Wednesday, August 13, 2008

It's always all about oil

A faithful reader sent me the following about a McCain adviser:
"Scheunemann, a bearded, pear-faced gun geek who looks like what might have happened to a GI Joe doll if it had spent years stuffing its face at pricey restaurants while power-schmoozing politicians and petty dictators, also worked for recently-disgraced Bush fundraiser Stephen Payne, lobbying for his Caspian Alliance oil business. The Caspian oil pipeline runs through Georgia, the main reason that country has tugged the heartstrings of neocons and oil plutocrats for at least a decade or more." http://www.thenation.com/doc/20080818/ames
Oil always seem to come into everything, certainly for the "it's all economics" crowd over at The Nation (the quote actually comes from my wife's grandmother, an immigrant from Russia and a life-long communist who late in life cheered on Khrushchev in front of the t.v. during the latter's visit to the United States). Oil is relevant here, but it's only one element. Making it the thing that explains everything would be committing the fallacy of always explaining the world with the U.S. at the center. And we can turn it around also, namely by arguing that precisely because of Russia's clout on the oil and gas market, especially vis-a-vis Europe, and lately certainly also because of Putin's gangster-like behavior (go ask, for example, in Estonia, Ukraine, Poland, and, of course, Georgia) it is just common sense to find outlets for the energy resources around the Caspian Sea for which the Kremlin does not control the switch.
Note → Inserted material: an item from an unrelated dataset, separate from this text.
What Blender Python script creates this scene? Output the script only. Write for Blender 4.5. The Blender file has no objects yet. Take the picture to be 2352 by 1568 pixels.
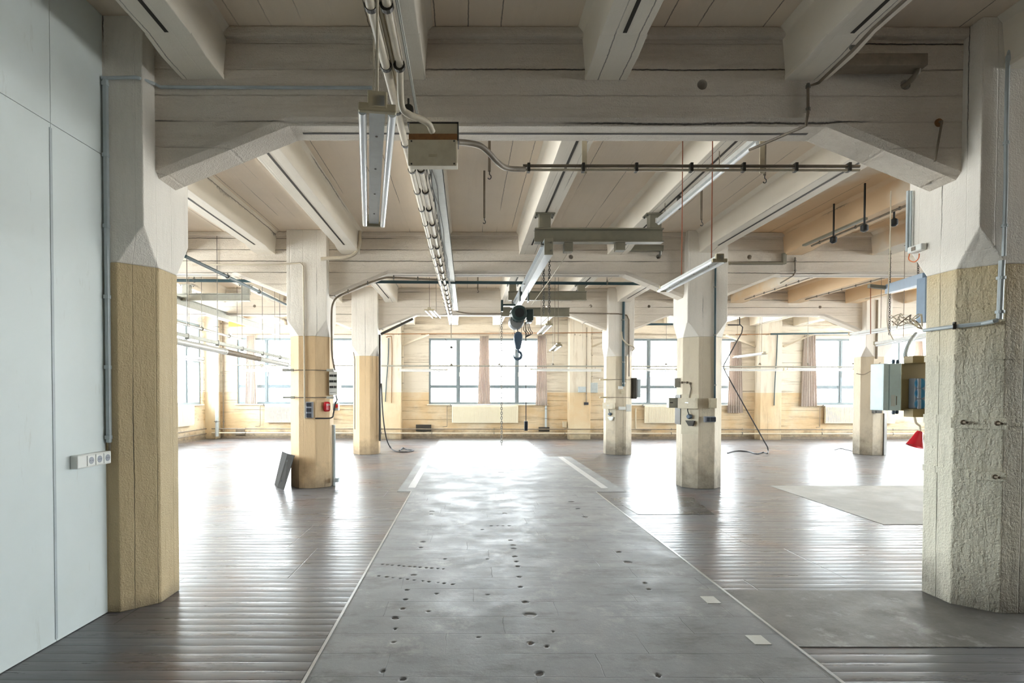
import bpy, bmesh, math, random
from mathutils import Vector, Matrix
random.seed(7)
SC = bpy.context.scene
C = SC.collection
PI = math.pi

# ------------------------------------------------------------------ camera
F, TH, PPX, HOR, ROLL, EYE = 1320.1, 0.0186, 1073.5, 900.9, 0.0015, 1.6
PPY = HOR + F * math.tan(TH)
cam_d = bpy.data.cameras.new('camera')
cam = bpy.data.objects.new('camera', cam_d); C.objects.link(cam)
cam_d.sensor_fit = 'HORIZONTAL'; cam_d.sensor_width = 36.0
cam_d.lens = F * 36.0 / 2352
cam_d.shift_x = (1176 - PPX) / 2352
cam_d.shift_y = (PPY - 784) / 2352
cam_d.clip_start = 0.05; cam_d.clip_end = 200
CR = Matrix.Rotation(PI / 2 - TH, 4, 'X') @ Matrix.Rotation(ROLL, 4, 'Z')
cam.matrix_world = Matrix.Translation((0, 0, EYE)) @ CR
SC.camera = cam

# ------------------------------------------------------------------ world, light, exposure
SC.view_settings.view_transform = 'Standard'
SC.view_settings.look = 'None'
SC.view_settings.exposure = 1.85
SC.view_settings.gamma = 1.0
SC.view_settings.use_curve_mapping = False
W = bpy.data.worlds.new('overcast_sky'); SC.world = W; W.use_nodes = True
SKY = 9.5
nt = W.node_tree; nt.nodes.clear()
_tc = nt.nodes.new('ShaderNodeTexCoord'); _sp = nt.nodes.new('ShaderNodeSeparateXYZ')
_rp = nt.nodes.new('ShaderNodeValToRGB'); _bg = nt.nodes.new('ShaderNodeBackground'); _wo = nt.nodes.new('ShaderNodeOutputWorld')
nt.links.new(_tc.outputs['Generated'], _sp.inputs[0]); nt.links.new(_sp.outputs['Z'], _rp.inputs[0])
_rp.color_ramp.elements[0].position = 0.0; _rp.color_ramp.elements[0].color = (.95, .94, .92, 1)
_rp.color_ramp.elements[1].position = 0.06; _rp.color_ramp.elements[1].color = (.90, .96, 1.0, 1)
_e = _rp.color_ramp.elements.new(0.6); _e.color = (1.0, 1.05, 1.12, 1)
nt.links.new(_rp.outputs[0], _bg.inputs[0]); _bg.inputs[1].default_value = SKY
nt.links.new(_bg.outputs[0], _wo.inputs[0])
cy = SC.cycles
cy.use_adaptive_sampling = True; cy.adaptive_threshold = .02
cy.max_bounces = 9; cy.diffuse_bounces = 7; cy.glossy_bounces = 4; cy.transmission_bounces = 4; cy.transparent_max_bounces = 8
cy.sample_clamp_indirect = 10.0
cy.caustics_reflective = True; cy.caustics_refractive = False

def portal(cx, cyy, cz, sx, sy, nrm):
    l = bpy.data.lights.new('window_daylight', 'AREA'); l.shape = 'RECTANGLE'; l.size = sx; l.size_y = sy
    l.cycles.is_portal = True
    o = bpy.data.objects.new('window_daylight', l); C.objects.link(o)
    o.location = (cx, cyy, cz); o.rotation_euler = Vector(nrm).to_track_quat('-Z', 'Z').to_euler()

# ------------------------------------------------------------------ layout constants
HC = 0.332                      # half column
OC = 0.195                      # octagon corner cut
ROWY = [4.14 + HC, 9.53 + HC, 14.71 + HC]
COLX = [[-2.653, 4.0], [-9.27, -2.66, 3.97, 10.6], [-9.27, -2.63, 3.93, 10.52]]
ZB, ZT, ZSOF, ZJ, ZC = 2.53, 2.80, 3.595, 3.94, 4.28
FARY, PILY, LEFTX, RIGHTX, BACKY = 19.9, 19.5, -8.9, 17.2, -8.0

def P(px, py, Y):
    """the point of the plane y=Y that lies behind a pixel of the photograph"""
    u, w = px - PPX, py - PPY
    c, s = math.cos(ROLL), math.sin(ROLL)
    d = CR.to_3x3() @ Vector(((u * c + w * s) / F, -(-u * s + w * c) / F, -1.0))
    return Vector((0, 0, EYE)) + d * (Y / d.y)
def PX(px, py, X):
    p = P(px, py, 1.0); d = p - Vector((0, 0, EYE))
    return Vector((0, 0, EYE)) + d * (X / d.x)
def PF(px, py, z=0.0):
    p = P(px, py, 1.0); d = p - Vector((0, 0, EYE))
    return Vector((0, 0, EYE)) + d * ((z - EYE) / d.z)

# ------------------------------------------------------------------ node helper
class NT:
    def __init__(s, name):
        s.m = bpy.data.materials.new(name); s.m.use_nodes = True
        s.t = s.m.node_tree; s.t.nodes.clear()
        s.out = s.t.nodes.new('ShaderNodeOutputMaterial')
        s.b = s.t.nodes.new('ShaderNodeBsdfPrincipled'); s.L(s.b.outputs[0], s.out.inputs[0])
        g = s.t.nodes.new('ShaderNodeNewGeometry'); s.pos = g.outputs['Position']; s.nor = g.outputs['Normal']
        x = s.t.nodes.new('ShaderNodeSeparateXYZ'); s.L(s.pos, x.inputs[0]); s.x, s.y, s.z = x.outputs
    def L(s, a, b): s.t.links.new(a, b)
    def put(s, v, inp):
        if isinstance(v, (int, float)): inp.default_value = v
        elif isinstance(v, (tuple, list)): inp.default_value = tuple(v) if len(inp.default_value) == len(v) else tuple(v) + (1,)
        else: s.L(v, inp)
    def math(s, op, a, b=0.0, c=0.0, clamp=False):
        n = s.t.nodes.new('ShaderNodeMath'); n.operation = op; n.use_clamp = clamp
        s.put(a, n.inputs[0]); s.put(b, n.inputs[1]); s.put(c, n.inputs[2]); return n.outputs[0]
    def vec(s, x, y, z):
        n = s.t.nodes.new('ShaderNodeCombineXYZ'); s.put(x, n.inputs[0]); s.put(y, n.inputs[1]); s.put(z, n.inputs[2]); return n.outputs[0]
    def noise(s, scale, detail=4, rough=.55, v=None, dist=0.0):
        n = s.t.nodes.new('ShaderNodeTexNoise'); n.inputs['Scale'].default_value = scale
        n.inputs['Detail'].default_value = detail; n.inputs['Roughness'].default_value = rough; n.inputs['Distortion'].default_value = dist
        s.L(v if v is not None else s.pos, n.inputs['Vector']); return n.outputs[0]
    def white(s, v):
        n = s.t.nodes.new('ShaderNodeTexWhiteNoise'); n.noise_dimensions = '1D'; s.put(v, n.inputs['W']); return n.outputs[0]
    def ramp(s, f, a, b):
        n = s.t.nodes.new('ShaderNodeMapRange'); n.clamp = True
        s.put(f, n.inputs[0]); n.inputs[1].default_value = a; n.inputs[2].default_value = b; return n.outputs[0]
    def mix(s, f, a, b, mode='MIX'):
        n = s.t.nodes.new('ShaderNodeMix'); n.data_type = 'RGBA'; n.blend_type = mode
        s.put(f, n.inputs[0]); s.put(a, n.inputs[6]); s.put(b, n.inputs[7]); return n.outputs[2]
    def bump(s, h, strength=.3, dist=.01, prev=None):
        n = s.t.nodes.new('ShaderNodeBump'); n.inputs['Strength'].default_value = strength; n.inputs['Distance'].default_value = dist
        s.put(h, n.inputs['Height'])
        if prev is not None: s.L(prev, n.inputs['Normal'])
        return n.outputs[0]
    def done(s, col, rough=.6, nrm=None, metal=0.0, spec=.5, coat=0.0):
        s.put(col, s.b.inputs['Base Color']); s.put(rough, s.b.inputs['Roughness']); s.put(metal, s.b.inputs['Metallic'])
        s.b.inputs['Specular IOR Level'].default_value = spec
        if nrm is not None: s.L(nrm, s.b.inputs['Normal'])
        return s.m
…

Let's also give the Georgians credit for their efforts--imperfect, to be sure--to establish the foundations of an open society on the rubble of the Soviet era. Finally, oil really wouldn't matter so much if we in the West, especially the U.S., weened ourselves off it. This would indeed involve a change in our way of life, but a change is gonna come anyway. A change could have come after the first oil shocks of the 1970s, but (except perhaps for countries like Denmark--see T. Friedman's columns, last week) we chose carry on pretty much as usual.